‘Oblivion’ is a sci-fi thriller from ‘Tron: Legacy’ director
and visual effects wizard Joseph Kosinski.
The movie is set on a devastated earth in the year 2077, sixty years
after a war against an invading alien race called Scavs which humanity
ultimately won albeit at a great price, as earth was rendered into an
uninhabitable wasteland because the aliens destroyed the moon (causing
cataclysmic natural disasters like tsunamis wiping out entire continents) and the humans retaliated with nukes. The surviving humans had since settled onto
Titan, the sixth moon from Saturn, or reside on a giant tetrahedral orbiting spaceship known as
‘Tet.’ At least, this is the narrative
we’re told at the beginning from the perspective of Jack Harper, aka Tech 49, a
member of a two-person team tasked to support and maintain a network of drones
employed to safeguard a series of resource extraction machines supplying Titan from alien incursions.
With this intriguing premise and the sympathetic protagonist Jack
Harper, who's having dreamed flashbacks like Douglas Quaid in 'Total Recall,' 'Oblivion' manages to engage us in the best Philip K. Dick pulpy cerebral sci-fi mystery tradition. There's also a nice revelatory plot twist a la M. Night Shyamalan’s ‘The Sixth Sense’ and ‘The Village,’

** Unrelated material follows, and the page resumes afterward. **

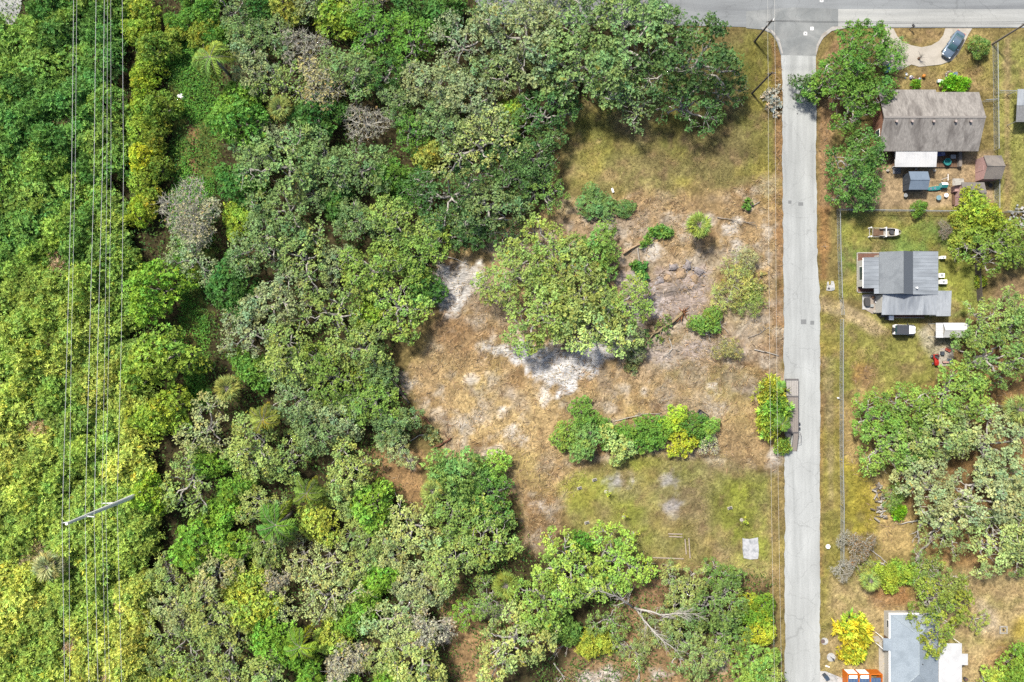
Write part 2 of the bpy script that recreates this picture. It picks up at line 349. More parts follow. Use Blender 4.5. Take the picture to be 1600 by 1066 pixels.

and the final act pays tribute to Arthur C. Clarke’s ‘2001: A Space
Odyssey.’ Unlike most sci-fi tropes
cranked out by Hollywood nowadays, I find ‘Oblivion’ to be a welcome breath of
fresh air because it relies on good old fashioned storytelling and does not try to overkill us
with one mind-numbing action scene after another. This isn’t to say that ‘Oblivion’ doesn’t
have its share of exciting action sequences and cool looking FX, however.
Stylish,
entertaining, engrossing, well-paced and suspenseful, 'Oblivion' is a must-see for any sci-fi aficionado. Those who won't just because of who's starring in it, well, it's their loss.